Do public spending cuts make government more efficient in the long run?

Public entities could emerge from the cost-trimming process less distracted by marginal activities, more focused on their fundamental role, and better structured to deliver what they exist to deliver.

Luke MacGregor/Reuters
A government department employee wears a high-visibility jacket with a crest in London on July 5. Cuts to Britain's public sector are bound to trigger strikes, the nation's biggest civil service union said on Monday, warning the government against taking harsh spending reductions to tackle a record budget deficit. Some argue though, that cutting public spending will make government more efficient in the long run.

Civil service unions find themselves firefighting on all fronts. Microphones are being thrust to record their outrage on the possibilities of 25% departmental cuts, then 40% cuts, then cuts in their pensions and redundancy payments. They've had to search the phone book to find plausible numbers of cuts in front-line policing and nursing. They've been expected to tell broadcasters that our children's future is at risk by stopping the school building programme dead in its tracks. Meanwhile, one minister says that rich over-60s should pay their own bus fares. The RAC says people should pay directly for the roads they use. Even the expense claims of Tony Blair's security staff are under public scrutiny. Where is it all going to end?

The point is that it shouldn't end. The magnifying glass has to be put over every part of the public sector. Do we really need new school buildings? Well, in many places we do, but in others that I know, the local people weren't even consulted, and thought that rebuilding was a complete waste of money. Should taxpayers really stump up for free bus passes, or winter fuel and Christmas bonuses, to wealthy pensioners? Or buy sweeties for Tony Blair's protection squad?

This isn't the usual overspent-government penny-pinching exercise. Sure, many a mickle mak's a muckle, and many a muckle adds up to quite a chunk of taxpayers' cash. But there are limits to what you can achieve by freezing pay or budgets, searching out efficiency cuts or salami-slicing a few percent from every budget: tell managers to make cuts and all that happens is that they tell their under-managers to make cuts, who tell their under-managers, and so on, until the only folk who get cut are the ones actually doing the work. You really do need to look at every job, and programme, and department, and ask whether you really need them at all.

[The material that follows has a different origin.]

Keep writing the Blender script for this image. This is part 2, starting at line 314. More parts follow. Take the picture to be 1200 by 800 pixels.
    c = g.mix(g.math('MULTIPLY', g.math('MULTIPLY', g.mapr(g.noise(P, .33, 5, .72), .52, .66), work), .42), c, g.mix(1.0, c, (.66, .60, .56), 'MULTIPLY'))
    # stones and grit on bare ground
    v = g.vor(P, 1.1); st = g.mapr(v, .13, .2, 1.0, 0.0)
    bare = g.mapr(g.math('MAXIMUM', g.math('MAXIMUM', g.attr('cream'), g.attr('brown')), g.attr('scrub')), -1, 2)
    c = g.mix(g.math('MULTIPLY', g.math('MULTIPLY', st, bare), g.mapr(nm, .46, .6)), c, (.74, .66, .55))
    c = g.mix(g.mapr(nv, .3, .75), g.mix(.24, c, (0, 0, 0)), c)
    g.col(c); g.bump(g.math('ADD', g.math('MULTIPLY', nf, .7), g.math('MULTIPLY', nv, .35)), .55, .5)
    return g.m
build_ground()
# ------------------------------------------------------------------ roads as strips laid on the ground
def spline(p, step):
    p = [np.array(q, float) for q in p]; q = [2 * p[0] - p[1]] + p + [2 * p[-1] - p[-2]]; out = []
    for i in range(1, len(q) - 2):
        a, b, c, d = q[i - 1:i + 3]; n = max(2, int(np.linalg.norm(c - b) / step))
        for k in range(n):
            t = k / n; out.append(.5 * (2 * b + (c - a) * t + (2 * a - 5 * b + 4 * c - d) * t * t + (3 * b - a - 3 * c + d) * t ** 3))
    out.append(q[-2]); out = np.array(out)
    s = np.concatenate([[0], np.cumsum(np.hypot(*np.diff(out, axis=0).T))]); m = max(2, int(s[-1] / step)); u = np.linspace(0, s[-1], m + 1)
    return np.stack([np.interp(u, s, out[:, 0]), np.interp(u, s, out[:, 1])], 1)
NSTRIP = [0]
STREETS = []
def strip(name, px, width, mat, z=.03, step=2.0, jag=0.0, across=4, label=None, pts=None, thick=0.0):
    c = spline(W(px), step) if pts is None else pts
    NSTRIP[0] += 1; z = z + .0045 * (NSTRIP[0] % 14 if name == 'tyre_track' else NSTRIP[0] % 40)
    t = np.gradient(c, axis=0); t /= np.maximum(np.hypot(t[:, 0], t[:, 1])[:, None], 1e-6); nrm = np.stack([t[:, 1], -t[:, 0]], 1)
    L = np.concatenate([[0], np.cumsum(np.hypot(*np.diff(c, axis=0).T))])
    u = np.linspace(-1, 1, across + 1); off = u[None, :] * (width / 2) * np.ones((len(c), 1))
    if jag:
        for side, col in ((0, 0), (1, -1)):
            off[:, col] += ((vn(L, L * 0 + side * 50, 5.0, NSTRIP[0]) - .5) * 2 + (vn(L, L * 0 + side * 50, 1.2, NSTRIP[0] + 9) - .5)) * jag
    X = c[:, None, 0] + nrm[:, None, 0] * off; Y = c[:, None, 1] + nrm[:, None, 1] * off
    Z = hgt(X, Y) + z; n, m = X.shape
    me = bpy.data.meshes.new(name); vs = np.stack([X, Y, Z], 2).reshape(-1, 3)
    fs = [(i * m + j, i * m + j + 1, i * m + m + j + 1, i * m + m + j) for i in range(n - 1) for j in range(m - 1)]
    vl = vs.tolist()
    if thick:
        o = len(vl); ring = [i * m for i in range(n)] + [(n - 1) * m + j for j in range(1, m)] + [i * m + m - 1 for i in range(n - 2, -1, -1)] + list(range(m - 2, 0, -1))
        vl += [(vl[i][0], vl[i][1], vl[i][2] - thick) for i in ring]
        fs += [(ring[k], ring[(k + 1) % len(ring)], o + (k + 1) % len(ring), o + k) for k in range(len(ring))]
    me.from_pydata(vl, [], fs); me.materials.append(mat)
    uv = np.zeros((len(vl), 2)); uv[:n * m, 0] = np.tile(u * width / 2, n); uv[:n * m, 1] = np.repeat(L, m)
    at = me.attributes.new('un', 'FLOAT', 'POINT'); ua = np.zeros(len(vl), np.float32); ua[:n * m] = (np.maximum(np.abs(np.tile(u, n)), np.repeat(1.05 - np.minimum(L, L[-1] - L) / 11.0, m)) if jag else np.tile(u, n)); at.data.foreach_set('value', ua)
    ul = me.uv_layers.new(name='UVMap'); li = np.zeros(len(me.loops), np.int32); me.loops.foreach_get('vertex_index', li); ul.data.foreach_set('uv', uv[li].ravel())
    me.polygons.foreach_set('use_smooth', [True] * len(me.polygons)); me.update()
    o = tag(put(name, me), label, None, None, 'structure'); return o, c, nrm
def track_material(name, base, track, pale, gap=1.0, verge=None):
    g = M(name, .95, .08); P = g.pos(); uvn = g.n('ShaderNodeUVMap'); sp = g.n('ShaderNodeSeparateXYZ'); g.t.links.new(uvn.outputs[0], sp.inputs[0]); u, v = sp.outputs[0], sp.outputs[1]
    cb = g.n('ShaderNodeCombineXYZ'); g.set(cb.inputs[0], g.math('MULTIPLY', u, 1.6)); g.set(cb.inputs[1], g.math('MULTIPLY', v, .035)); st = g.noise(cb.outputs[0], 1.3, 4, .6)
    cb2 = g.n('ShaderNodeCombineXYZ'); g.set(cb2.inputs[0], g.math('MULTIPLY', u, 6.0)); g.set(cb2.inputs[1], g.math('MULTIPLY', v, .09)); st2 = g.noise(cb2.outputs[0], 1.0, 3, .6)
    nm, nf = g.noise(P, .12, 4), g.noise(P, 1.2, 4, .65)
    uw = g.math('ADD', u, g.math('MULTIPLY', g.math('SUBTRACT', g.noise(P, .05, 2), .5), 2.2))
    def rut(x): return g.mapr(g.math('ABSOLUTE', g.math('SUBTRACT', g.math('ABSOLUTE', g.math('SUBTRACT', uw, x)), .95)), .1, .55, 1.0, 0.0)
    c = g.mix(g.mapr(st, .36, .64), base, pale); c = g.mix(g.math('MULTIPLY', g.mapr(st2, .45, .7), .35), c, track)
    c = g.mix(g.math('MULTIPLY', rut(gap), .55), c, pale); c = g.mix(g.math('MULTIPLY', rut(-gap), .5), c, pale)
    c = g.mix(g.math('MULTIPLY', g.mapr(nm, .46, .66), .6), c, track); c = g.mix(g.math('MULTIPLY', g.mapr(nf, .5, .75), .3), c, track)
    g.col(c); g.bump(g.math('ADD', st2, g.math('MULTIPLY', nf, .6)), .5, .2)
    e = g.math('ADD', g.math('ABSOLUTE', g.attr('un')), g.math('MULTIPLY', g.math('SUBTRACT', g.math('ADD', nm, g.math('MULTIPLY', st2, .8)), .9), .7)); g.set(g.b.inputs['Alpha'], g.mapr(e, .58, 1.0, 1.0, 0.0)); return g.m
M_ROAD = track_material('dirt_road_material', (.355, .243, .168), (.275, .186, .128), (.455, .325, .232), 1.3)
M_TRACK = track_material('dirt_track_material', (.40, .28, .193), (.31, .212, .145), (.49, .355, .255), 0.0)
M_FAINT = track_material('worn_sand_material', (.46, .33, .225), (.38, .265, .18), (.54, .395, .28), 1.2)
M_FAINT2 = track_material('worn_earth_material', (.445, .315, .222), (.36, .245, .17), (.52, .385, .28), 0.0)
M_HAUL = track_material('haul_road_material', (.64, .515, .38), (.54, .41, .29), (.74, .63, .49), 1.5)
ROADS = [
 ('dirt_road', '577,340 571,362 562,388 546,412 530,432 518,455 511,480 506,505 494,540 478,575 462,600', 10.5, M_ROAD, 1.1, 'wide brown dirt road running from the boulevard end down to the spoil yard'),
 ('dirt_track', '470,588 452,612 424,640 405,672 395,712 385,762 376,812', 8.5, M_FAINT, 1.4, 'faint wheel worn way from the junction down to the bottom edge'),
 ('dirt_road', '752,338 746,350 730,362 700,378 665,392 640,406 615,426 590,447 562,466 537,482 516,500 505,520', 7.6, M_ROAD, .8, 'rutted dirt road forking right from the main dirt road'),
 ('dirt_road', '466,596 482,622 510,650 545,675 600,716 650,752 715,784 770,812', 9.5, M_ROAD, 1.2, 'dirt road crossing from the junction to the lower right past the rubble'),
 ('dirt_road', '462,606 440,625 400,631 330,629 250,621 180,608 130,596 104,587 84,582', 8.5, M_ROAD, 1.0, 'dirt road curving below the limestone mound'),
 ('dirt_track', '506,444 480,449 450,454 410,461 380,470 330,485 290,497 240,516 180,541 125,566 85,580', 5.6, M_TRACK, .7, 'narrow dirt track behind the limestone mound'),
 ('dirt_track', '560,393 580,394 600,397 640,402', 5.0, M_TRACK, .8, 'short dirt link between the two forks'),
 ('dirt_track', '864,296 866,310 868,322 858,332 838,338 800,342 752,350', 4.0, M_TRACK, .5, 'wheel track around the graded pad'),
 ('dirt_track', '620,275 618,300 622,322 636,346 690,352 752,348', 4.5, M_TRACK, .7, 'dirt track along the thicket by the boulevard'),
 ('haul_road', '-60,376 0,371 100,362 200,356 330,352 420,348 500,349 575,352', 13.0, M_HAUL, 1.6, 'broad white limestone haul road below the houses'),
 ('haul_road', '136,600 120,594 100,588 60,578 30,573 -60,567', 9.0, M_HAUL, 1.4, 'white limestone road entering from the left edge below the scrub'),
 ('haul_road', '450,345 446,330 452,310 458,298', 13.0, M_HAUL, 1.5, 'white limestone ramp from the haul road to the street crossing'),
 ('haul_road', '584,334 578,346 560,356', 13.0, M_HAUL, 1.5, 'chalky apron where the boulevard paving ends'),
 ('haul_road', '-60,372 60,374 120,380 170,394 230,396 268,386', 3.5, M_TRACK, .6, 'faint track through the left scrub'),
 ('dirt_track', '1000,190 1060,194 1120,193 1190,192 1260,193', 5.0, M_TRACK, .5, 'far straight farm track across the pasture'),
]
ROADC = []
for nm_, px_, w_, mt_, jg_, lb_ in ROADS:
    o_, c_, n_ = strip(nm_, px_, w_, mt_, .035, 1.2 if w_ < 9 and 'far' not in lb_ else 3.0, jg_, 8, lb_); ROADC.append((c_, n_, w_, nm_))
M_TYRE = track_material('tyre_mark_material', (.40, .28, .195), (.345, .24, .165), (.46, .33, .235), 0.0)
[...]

Private-sector companies do this every day; and interestingly, since the election, time-and-motion firms say growing numbers of public bodies are asking their help too. What they will be told by the experts is to forget trying to pinch a penny here, another there. They need to take some time and conduct a fundamental review of what they exist for. Then they need to work out how those aims are best delivered – which might be by someone else – and cut out all the stuff which isn't part of their core purpose. They will emerge from that process less distracted by marginal activities, more focused on their fundamental role, and better structured to deliver what they exist to deliver. As part of that, it is perfectly right that they should think about how they would cope with budget cuts of 25%, 40%, even more, and what of value would be lost. If anything.